Several Christian posters here at SoulCast have insisted that the United States of America was founded on Christian principles. I find this claim untenable. For example, only three of the Ten Commandments are codified under U.S. Law. Murder, theft, and perjury are illegal. On the other hand, the freedom of religion guaranteed by our Bill of Rights appears diametrically opposed to the first two or three commandments (depending on the version you use), and desire for a neighbor’s property forms the cornerstone of capitalism and free market economic theory. Despite all this, Christians still insist that a careful examination of our nation’s founders and early documents will reveal that our nation was built upon Biblical principles.

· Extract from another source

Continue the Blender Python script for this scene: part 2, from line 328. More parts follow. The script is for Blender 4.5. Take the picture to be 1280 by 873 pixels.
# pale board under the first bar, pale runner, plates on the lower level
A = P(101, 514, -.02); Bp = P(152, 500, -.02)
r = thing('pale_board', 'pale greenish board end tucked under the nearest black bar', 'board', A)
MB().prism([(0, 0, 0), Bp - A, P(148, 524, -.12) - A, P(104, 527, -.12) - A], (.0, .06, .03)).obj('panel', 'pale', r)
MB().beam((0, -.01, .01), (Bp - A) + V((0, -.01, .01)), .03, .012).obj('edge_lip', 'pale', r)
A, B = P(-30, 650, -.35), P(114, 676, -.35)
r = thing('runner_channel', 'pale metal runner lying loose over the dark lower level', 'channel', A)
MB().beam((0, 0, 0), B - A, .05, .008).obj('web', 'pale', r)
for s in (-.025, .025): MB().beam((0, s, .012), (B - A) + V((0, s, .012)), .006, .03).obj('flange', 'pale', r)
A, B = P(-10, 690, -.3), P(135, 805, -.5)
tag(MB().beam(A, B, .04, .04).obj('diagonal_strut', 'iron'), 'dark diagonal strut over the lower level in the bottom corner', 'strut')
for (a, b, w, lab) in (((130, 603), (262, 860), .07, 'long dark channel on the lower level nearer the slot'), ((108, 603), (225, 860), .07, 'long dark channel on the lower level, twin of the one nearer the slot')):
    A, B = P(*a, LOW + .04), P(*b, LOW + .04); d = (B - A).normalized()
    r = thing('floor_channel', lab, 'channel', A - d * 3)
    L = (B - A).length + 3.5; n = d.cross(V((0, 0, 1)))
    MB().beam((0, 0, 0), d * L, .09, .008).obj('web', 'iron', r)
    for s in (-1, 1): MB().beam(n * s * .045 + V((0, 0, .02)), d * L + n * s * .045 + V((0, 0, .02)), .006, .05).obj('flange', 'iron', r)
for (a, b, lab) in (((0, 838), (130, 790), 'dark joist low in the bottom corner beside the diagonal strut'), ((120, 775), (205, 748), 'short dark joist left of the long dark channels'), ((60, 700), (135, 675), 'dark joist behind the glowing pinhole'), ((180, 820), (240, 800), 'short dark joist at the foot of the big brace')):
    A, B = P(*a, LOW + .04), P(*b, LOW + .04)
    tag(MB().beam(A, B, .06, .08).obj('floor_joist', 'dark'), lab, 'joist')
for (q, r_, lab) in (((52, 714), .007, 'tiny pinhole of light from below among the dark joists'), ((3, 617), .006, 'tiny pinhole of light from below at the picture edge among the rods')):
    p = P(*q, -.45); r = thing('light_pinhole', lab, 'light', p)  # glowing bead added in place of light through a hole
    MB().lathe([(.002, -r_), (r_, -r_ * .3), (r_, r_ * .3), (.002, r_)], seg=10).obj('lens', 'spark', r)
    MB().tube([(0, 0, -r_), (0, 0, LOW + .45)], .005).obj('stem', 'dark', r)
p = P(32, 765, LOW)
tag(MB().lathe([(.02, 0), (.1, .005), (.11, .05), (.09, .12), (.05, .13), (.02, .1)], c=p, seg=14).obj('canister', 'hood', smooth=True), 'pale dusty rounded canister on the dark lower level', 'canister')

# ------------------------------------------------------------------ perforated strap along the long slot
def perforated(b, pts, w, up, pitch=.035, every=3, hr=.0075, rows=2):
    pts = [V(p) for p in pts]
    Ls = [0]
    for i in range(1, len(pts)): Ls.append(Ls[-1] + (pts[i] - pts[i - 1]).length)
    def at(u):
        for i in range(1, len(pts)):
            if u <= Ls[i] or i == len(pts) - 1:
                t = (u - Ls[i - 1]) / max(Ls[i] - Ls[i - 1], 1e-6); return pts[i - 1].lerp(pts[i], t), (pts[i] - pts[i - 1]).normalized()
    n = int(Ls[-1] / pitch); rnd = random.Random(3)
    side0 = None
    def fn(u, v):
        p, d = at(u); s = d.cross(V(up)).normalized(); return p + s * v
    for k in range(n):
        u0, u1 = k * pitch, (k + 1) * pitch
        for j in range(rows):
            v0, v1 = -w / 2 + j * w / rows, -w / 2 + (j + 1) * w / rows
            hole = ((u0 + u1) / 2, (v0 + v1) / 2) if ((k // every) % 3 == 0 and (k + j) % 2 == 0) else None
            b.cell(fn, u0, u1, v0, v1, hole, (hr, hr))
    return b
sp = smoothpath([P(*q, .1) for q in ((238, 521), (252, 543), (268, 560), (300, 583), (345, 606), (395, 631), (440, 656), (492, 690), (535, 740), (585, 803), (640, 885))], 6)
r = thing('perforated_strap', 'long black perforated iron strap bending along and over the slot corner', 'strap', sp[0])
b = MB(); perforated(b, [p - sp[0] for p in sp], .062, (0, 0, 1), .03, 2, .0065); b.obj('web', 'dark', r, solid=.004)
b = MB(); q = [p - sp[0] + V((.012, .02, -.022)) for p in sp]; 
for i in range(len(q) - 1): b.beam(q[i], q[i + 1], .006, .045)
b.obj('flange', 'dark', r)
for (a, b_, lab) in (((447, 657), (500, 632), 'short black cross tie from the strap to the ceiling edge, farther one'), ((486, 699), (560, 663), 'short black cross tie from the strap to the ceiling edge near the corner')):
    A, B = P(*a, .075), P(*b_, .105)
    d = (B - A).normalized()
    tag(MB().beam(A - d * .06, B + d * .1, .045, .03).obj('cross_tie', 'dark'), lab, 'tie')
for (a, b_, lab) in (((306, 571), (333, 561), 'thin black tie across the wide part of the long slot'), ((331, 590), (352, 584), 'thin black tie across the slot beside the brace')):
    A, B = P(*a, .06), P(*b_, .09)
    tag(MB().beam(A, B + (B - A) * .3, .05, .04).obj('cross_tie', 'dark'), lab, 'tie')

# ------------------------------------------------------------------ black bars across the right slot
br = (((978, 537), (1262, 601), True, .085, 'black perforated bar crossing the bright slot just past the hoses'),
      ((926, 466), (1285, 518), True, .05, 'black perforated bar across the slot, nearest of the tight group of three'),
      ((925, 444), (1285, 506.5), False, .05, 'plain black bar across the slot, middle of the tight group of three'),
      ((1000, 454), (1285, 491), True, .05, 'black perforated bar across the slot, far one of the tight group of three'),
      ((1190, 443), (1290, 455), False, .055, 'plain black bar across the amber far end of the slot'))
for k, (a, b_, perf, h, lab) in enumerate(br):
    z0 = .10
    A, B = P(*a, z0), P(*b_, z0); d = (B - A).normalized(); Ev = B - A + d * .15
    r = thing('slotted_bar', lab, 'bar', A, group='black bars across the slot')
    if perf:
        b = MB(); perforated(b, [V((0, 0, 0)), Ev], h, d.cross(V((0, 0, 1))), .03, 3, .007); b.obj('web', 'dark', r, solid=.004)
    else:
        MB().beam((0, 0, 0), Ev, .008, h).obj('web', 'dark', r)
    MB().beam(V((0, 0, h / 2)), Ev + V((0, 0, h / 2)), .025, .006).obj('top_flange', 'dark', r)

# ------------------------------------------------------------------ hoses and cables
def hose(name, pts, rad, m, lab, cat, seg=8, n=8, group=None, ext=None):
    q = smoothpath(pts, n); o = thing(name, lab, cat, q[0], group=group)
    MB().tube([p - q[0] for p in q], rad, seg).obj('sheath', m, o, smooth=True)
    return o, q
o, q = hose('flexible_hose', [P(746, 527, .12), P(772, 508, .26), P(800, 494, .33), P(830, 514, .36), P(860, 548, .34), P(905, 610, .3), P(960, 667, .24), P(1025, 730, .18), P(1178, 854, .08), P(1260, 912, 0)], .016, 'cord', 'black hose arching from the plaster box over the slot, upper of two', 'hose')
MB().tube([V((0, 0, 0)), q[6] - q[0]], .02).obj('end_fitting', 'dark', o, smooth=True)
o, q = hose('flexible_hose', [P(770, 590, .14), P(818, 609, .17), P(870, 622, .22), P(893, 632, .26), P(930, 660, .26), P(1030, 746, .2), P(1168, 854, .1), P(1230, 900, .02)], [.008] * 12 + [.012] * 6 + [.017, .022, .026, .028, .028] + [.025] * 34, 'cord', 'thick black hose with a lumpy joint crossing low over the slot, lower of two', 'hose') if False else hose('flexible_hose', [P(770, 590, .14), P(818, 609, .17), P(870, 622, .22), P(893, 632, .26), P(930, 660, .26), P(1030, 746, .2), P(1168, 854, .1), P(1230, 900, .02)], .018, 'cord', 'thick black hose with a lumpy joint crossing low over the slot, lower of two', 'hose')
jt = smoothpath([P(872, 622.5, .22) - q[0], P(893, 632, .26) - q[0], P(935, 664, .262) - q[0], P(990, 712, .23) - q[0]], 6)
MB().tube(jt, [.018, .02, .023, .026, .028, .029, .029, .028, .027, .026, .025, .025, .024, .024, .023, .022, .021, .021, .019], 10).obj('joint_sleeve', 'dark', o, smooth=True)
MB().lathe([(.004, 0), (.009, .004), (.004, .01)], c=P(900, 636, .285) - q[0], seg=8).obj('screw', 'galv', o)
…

I doubted this, but I really didn’t have the energy to investigate it at the time. I later discovered the Treaty of Tripoli, a peace agreement with a Muslim nation on the north African coast that was actively pirating our Mediterranean shipping lanes. The eleventh article of that treaty, seeking to assure the Bey that the United States was not in the practice of waging religious wars against Muslim nations, stated the following:
“The Government of the United States of America is not, in any sense, founded on the Christian religion.”
The treaty was signed on January 3, 1797, and sent home for ratification by the Senate, as required by our Constitution. The treaty was read aloud on the floor of the Senate on May 29. The treaty was ratified by unanimous vote on June 7 and signed by President John Adams into law on June 10, 1797. The entire text of the treaty was printed in at least two Philadelphia newspapers and at least one in New York, generating no public controversy whatsoever.
Our founding fathers were mostly deists, arguably the intellectual equivalent of modern atheists in the days before Darwin. The Constitution was influenced more by Montesquieu, John Locke, and the Magna Carta by anything in the Bible.